Montgomery County’s water provider, Washington Suburban Sanitary Commission (WSSC) will hold an informational meeting about their plans to build a submerged channel intake pipe 500 feet into the Potomac River by its Potomac Water Filtration plant.
The meeting is set to provide the public with the reasons behind WSSC’s desire to build the pipe, which would be constructed into the river about a mile west of Swains Lock.
WSSC received approval to conduct the study about building the pipe two years ago from the County Council. Last year, the council’s Transportation and Environment committee reviewed the study.
In the course of the review, the committee added language clarifying that the council must review the completed study and approve moving forward with any design and construction.

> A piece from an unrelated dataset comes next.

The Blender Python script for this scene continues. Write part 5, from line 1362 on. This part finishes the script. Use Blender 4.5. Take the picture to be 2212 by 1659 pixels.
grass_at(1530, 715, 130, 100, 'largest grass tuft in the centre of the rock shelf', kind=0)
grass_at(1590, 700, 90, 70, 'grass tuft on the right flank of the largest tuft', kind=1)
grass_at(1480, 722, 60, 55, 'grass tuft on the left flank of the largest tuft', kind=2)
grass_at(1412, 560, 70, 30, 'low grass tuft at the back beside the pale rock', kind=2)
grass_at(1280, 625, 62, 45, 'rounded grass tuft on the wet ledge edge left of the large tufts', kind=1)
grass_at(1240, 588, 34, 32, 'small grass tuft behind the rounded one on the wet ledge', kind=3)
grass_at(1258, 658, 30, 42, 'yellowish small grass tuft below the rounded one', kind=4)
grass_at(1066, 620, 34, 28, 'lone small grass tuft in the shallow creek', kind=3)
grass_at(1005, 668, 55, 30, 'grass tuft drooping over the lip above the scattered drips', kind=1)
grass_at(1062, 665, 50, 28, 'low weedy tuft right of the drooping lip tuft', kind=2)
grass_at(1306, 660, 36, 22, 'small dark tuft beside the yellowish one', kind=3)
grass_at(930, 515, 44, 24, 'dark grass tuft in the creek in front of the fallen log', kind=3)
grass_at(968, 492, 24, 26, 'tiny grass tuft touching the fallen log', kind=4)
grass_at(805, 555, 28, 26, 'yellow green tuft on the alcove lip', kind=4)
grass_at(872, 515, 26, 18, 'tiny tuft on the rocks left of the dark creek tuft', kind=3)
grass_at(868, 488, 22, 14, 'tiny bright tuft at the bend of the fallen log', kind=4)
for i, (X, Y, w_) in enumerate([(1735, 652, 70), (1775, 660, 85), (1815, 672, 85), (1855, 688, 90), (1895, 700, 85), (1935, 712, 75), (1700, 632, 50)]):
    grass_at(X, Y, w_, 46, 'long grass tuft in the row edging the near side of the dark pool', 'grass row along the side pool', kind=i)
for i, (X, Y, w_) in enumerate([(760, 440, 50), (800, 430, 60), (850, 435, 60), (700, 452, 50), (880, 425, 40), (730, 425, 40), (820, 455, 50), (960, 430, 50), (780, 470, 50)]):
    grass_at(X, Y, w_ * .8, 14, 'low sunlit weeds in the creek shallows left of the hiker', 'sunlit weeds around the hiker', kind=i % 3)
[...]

WSSC says that by building the pipe further out into the river, they will avoid the contaminants and sediment from the nearby Watts Branch. This they say will provide customers with a cleaner, more stable source of water.
Environmental groups assert that it would be better, and possibly more cost effective to clean up the Watts Branch.
WSSC officials also say that by building a submerged pipe, they will avoid issues concerns of leaves and ice which occasionally block the current intake along the river’s edge. They state that if the new pipe is built, the current intake would not be used any longer, and that they do not anticipate drawing any more water from the river than they currently do.
The Fairfax County Water Authority recently completed construction of a mid-river intake pipe into the Potomac which generated a court case that went to the Supreme Court, resulting in a ruling in favor of Virginia.
As a result of the decision, Virginia utilities may now build pipes into the river, which is owned by Maryland, without any regulation from Maryland.
WSSC, however, still needs to comply with Maryland law when constructing its pipe.
The WSSC study is scheduled to be completed in the summer of 2005. It is being conducted by Montgomery Watson Harza of Chicago at a cost of $1 million.